__Set problem__: Repeat every line, exactly, from the very first through the one where "FPX, CX, CY" appears. Add nothing else.

═════ Input

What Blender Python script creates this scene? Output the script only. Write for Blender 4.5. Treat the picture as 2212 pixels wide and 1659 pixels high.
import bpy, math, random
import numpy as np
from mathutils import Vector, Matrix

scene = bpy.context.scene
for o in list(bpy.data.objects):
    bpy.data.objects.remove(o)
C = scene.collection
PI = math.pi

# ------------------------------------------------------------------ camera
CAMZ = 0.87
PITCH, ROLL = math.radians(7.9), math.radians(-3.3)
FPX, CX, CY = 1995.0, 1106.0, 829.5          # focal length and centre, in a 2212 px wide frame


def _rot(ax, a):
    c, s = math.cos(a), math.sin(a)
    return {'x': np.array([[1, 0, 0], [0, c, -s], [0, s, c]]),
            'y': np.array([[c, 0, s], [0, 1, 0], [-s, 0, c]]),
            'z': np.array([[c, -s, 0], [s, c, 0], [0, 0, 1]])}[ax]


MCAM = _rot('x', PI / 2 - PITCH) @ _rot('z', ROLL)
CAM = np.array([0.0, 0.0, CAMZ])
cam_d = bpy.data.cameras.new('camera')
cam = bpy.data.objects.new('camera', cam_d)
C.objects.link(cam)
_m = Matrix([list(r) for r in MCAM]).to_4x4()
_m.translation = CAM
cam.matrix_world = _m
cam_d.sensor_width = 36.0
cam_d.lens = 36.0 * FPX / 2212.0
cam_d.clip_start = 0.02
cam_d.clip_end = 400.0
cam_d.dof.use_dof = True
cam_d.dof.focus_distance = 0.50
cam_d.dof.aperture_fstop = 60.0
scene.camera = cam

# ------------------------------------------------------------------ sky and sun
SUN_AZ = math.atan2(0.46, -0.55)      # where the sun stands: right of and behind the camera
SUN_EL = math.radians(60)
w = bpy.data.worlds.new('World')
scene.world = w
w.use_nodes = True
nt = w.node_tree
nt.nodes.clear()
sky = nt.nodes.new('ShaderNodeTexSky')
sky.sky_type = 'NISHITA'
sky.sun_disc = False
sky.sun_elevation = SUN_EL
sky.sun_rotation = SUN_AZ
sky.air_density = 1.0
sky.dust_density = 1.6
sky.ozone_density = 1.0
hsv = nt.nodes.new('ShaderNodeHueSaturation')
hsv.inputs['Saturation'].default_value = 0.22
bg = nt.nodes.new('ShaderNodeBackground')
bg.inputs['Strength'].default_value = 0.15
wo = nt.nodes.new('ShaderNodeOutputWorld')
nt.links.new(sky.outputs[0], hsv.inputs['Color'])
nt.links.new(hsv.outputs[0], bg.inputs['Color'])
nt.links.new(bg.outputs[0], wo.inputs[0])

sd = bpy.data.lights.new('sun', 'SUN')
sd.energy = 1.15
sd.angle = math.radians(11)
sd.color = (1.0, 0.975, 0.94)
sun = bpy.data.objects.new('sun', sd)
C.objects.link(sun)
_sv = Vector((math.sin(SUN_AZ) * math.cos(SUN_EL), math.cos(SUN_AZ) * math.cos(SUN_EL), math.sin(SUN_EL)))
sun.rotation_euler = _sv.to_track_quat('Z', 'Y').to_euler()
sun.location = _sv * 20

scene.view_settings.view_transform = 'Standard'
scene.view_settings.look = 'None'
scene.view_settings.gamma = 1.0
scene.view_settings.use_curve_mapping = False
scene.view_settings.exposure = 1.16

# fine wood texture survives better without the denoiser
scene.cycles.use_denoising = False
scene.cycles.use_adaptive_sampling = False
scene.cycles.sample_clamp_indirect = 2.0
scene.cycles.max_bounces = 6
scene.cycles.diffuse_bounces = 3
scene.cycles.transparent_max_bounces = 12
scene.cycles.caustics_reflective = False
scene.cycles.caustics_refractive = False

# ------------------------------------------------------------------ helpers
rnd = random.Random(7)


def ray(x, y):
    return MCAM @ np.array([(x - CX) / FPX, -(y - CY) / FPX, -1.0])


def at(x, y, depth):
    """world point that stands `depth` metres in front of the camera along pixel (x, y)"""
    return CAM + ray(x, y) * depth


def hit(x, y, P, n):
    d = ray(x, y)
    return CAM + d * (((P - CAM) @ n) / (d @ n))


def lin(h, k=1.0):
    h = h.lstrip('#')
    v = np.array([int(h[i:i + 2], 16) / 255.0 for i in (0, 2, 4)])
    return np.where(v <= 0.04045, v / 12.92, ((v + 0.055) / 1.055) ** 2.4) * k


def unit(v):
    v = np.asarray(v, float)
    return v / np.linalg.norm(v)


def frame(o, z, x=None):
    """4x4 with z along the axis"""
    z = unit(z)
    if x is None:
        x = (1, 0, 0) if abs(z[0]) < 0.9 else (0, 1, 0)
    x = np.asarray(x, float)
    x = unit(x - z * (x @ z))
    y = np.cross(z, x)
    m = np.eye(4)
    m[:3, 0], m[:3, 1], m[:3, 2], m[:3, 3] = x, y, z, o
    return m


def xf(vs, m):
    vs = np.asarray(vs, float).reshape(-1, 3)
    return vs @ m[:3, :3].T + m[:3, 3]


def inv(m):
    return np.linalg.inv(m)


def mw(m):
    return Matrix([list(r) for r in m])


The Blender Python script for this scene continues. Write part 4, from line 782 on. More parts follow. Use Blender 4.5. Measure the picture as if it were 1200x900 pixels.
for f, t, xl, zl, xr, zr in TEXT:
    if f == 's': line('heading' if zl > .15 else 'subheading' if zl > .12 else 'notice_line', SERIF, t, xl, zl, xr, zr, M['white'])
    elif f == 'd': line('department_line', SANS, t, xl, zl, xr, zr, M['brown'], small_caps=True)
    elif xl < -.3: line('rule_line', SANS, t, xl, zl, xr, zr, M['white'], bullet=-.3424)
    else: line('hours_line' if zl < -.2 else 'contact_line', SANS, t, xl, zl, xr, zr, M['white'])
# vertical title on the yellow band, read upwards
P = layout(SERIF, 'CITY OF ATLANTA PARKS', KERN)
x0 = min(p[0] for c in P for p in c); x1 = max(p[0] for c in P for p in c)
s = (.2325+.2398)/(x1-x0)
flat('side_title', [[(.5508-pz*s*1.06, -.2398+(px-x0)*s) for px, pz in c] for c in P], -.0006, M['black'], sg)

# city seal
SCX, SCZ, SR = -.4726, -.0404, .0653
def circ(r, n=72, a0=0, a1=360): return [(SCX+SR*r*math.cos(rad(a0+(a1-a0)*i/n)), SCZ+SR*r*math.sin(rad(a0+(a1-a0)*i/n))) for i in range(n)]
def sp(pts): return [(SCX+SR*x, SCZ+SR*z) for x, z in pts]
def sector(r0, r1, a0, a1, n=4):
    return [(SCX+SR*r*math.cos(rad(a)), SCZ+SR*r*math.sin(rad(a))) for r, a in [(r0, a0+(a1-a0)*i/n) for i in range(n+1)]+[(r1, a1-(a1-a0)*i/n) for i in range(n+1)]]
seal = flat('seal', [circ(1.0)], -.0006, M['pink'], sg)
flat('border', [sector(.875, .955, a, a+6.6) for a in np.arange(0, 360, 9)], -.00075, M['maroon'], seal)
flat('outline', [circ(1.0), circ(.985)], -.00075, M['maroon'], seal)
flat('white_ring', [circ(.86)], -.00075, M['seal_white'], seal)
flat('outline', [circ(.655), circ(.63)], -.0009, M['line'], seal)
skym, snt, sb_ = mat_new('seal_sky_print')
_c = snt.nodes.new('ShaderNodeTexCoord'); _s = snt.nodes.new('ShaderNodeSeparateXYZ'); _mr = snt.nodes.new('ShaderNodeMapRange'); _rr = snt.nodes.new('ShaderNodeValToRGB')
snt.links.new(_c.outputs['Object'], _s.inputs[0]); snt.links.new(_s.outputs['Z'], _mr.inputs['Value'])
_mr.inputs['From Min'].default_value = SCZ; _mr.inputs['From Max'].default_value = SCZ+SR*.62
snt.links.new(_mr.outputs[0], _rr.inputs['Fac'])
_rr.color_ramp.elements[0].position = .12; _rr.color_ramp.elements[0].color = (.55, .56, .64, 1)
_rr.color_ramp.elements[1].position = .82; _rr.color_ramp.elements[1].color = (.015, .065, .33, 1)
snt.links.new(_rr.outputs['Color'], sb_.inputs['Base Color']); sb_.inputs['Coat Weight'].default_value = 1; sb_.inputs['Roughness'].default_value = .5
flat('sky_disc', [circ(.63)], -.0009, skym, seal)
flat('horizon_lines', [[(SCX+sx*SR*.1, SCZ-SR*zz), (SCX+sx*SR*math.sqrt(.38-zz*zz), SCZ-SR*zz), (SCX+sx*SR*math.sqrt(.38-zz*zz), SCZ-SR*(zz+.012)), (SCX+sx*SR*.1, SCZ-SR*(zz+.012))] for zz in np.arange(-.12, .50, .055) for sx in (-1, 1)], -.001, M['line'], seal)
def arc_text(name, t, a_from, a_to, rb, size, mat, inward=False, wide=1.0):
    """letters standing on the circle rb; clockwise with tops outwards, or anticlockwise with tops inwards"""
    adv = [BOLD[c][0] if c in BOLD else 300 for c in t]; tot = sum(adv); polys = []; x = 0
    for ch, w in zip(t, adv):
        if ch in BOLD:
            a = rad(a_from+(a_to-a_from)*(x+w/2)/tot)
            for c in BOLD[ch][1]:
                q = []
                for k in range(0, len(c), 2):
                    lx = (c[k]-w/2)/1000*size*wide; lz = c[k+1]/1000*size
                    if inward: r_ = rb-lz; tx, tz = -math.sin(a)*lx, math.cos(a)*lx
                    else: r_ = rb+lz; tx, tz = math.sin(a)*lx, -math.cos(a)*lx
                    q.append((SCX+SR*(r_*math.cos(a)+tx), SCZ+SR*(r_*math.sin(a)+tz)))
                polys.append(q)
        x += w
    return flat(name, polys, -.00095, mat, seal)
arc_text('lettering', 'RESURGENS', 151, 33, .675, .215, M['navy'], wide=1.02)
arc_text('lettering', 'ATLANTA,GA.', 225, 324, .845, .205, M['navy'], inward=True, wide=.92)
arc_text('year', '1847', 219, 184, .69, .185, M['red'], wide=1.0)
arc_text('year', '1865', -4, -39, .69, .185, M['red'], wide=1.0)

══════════

__Worked solution__:
What Blender Python script creates this scene? Output the script only. Write for Blender 4.5. Treat the picture as 2212 pixels wide and 1659 pixels high.
import bpy, math, random
import numpy as np
from mathutils import Vector, Matrix

scene = bpy.context.scene
for o in list(bpy.data.objects):
    bpy.data.objects.remove(o)
C = scene.collection
PI = math.pi

# ------------------------------------------------------------------ camera
CAMZ = 0.87
PITCH, ROLL = math.radians(7.9), math.radians(-3.3)
FPX, CX, CY = 1995.0, 1106.0, 829.5          # focal length and centre, in a 2212 px wide frame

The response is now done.